Italy's CONSOB Warns Crypto Influencers of EU Investment Rules After ESMA Factsheet Release
Italy's financial regulator CONSOB disseminated a European Securities and Markets Authority factsheet on January 12, 2026, reminding crypto influencers that EU investment regulations apply to their promotional content. Violations can result in fines up to five million euros for individuals.

Italy amplifies esma finfluencer warning
Italy’s securities regulator Commissione Nazionale per le Società e la Borsa (CONSOB) repeated a European Securities and Markets Authority (ESMA) warning aimed at financial influencers, also called “finfluencers”. The ESMA factsheet, published in January 2026, explains when investment content on social media falls under European Union (EU) securities law. CONSOB’s press release repeats ESMA’s warning that promoting a financial product or service is not the same as promoting shoes or watches. The document targets content creators who discuss high-risk investments, including contracts for difference (CFDs), foreign exchange (forex), futures, crowdfunding offers, and volatile cryptocurrencies.
Investment advice, promotions and liability
The ESMA factsheet describes personalised investment suggestions as investment advice, which is a regulated investment service under EU law. Influencers who tell followers what to buy, sell, or hold give investment advice and need authorisation from a licensed investment firm. ESMA and CONSOB state that short labels such as “not investment advice” or “NFA” do not cancel this legal status. The guidance also requires clear disclosure of payments, gifts, or other benefits, using unambiguous terms such as “advertisement”, “sponsored”, or “paid collaboration”. Influencers must also state personal holdings when they already invest in the product discussed.
Promoting a financial product or service isn't like promoting shoes or watches. — European Securities and Markets Authority
High risk products and eu sanctions
The ESMA factsheet assigns a separate section to high-risk products such as CFDs, leveraged forex, futures, crowdfunding instruments, and crypto-assets with large price swings. The text states that investors can lose up to 100 percent of the money invested in these products. Under the Market Abuse Regulation (MAR), natural persons who manipulate markets or spread false information face administrative fines up to €5,000,000. Legal persons such as companies face fines up to €15,000,000 or 15 percent of annual turnover, whichever is higher. CONSOB links these sanctions to misleading or undisclosed promotions, including aggressive messages that promise fast profits without describing risk.

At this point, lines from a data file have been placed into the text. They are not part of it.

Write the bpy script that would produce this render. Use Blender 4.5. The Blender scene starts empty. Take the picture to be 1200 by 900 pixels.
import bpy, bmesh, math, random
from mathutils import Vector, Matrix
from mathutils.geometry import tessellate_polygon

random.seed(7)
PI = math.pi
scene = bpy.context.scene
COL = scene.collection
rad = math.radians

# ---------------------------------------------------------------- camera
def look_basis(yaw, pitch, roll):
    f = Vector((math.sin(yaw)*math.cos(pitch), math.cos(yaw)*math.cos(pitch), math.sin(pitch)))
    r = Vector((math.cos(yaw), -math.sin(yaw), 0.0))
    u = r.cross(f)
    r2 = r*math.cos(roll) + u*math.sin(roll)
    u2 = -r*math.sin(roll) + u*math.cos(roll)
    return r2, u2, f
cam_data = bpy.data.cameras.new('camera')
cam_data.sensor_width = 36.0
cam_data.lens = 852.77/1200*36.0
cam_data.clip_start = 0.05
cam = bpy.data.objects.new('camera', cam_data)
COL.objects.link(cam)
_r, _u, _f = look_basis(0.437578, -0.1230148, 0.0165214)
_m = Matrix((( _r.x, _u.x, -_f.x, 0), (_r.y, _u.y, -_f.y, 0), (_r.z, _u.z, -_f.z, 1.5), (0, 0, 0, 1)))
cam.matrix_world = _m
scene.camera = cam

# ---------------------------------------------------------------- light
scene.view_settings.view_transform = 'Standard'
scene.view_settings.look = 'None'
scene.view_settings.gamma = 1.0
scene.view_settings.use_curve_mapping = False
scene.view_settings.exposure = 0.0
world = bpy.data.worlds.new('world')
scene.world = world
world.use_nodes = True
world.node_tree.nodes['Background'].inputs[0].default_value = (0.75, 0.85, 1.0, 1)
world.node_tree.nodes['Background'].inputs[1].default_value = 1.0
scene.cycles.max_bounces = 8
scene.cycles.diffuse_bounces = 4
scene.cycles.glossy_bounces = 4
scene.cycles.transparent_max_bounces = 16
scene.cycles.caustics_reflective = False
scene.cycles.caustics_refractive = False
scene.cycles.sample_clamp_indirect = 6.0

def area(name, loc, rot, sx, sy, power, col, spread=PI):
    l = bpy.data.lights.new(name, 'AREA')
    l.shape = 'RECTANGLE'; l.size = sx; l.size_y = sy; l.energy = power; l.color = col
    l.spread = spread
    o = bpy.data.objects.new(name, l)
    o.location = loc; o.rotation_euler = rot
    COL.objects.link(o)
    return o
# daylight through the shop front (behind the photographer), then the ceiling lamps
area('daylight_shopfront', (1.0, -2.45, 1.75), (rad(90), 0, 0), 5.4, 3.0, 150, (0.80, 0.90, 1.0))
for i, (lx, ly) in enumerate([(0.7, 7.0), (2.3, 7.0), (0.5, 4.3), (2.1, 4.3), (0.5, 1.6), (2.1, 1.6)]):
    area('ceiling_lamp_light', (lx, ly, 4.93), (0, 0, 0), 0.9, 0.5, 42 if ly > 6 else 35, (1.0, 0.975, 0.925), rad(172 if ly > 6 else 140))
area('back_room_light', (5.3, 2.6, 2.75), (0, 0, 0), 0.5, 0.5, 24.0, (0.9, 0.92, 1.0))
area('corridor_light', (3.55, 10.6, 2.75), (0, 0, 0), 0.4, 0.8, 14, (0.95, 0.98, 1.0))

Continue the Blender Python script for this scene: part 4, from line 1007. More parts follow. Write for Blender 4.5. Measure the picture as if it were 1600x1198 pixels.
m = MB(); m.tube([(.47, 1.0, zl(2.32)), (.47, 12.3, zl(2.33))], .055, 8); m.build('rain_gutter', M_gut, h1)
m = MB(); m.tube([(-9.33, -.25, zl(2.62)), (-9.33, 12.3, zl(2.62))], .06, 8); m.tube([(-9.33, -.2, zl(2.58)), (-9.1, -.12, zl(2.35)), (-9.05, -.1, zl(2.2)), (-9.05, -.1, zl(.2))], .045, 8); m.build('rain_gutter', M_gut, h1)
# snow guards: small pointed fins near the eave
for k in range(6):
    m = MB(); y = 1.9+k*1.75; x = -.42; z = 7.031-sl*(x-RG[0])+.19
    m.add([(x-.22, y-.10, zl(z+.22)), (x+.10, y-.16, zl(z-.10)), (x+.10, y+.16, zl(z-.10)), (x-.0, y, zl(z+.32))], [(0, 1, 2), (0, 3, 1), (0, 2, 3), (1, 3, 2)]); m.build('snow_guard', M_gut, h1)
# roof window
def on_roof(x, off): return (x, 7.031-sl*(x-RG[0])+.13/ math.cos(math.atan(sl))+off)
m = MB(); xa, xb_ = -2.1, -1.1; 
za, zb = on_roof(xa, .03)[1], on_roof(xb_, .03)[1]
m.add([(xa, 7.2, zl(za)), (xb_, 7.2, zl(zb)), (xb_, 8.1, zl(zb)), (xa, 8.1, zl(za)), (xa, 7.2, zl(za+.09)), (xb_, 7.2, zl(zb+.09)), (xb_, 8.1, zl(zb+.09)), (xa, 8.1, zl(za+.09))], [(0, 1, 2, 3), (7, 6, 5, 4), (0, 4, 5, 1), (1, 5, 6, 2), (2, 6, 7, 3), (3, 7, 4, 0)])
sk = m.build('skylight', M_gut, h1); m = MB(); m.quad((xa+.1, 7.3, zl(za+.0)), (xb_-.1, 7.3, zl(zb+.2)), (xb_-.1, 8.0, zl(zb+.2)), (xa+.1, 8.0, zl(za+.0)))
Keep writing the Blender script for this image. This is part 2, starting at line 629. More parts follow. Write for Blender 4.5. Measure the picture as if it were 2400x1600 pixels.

Consob enforcement track record and context
CONSOB has blocked 1,507 unauthorised investment websites since receiving blocking powers in 2019, including crypto-asset schemes. The same enforcement reports list 2,270 restricted web domains when individual pages are counted. In a separate case in 2022, the United States Securities and Exchange Commission (SEC) fined Kim Kardashian US$1.26 million for promoting EthereumMax tokens without disclosing a US$250,000 payment. These examples show concrete legal consequences for non-compliant financial promotion. For crypto influencers active in the EU, the ESMA factsheet and CONSOB warning summarise a regime where promotional posts trigger the same rules as traditional investment advertising.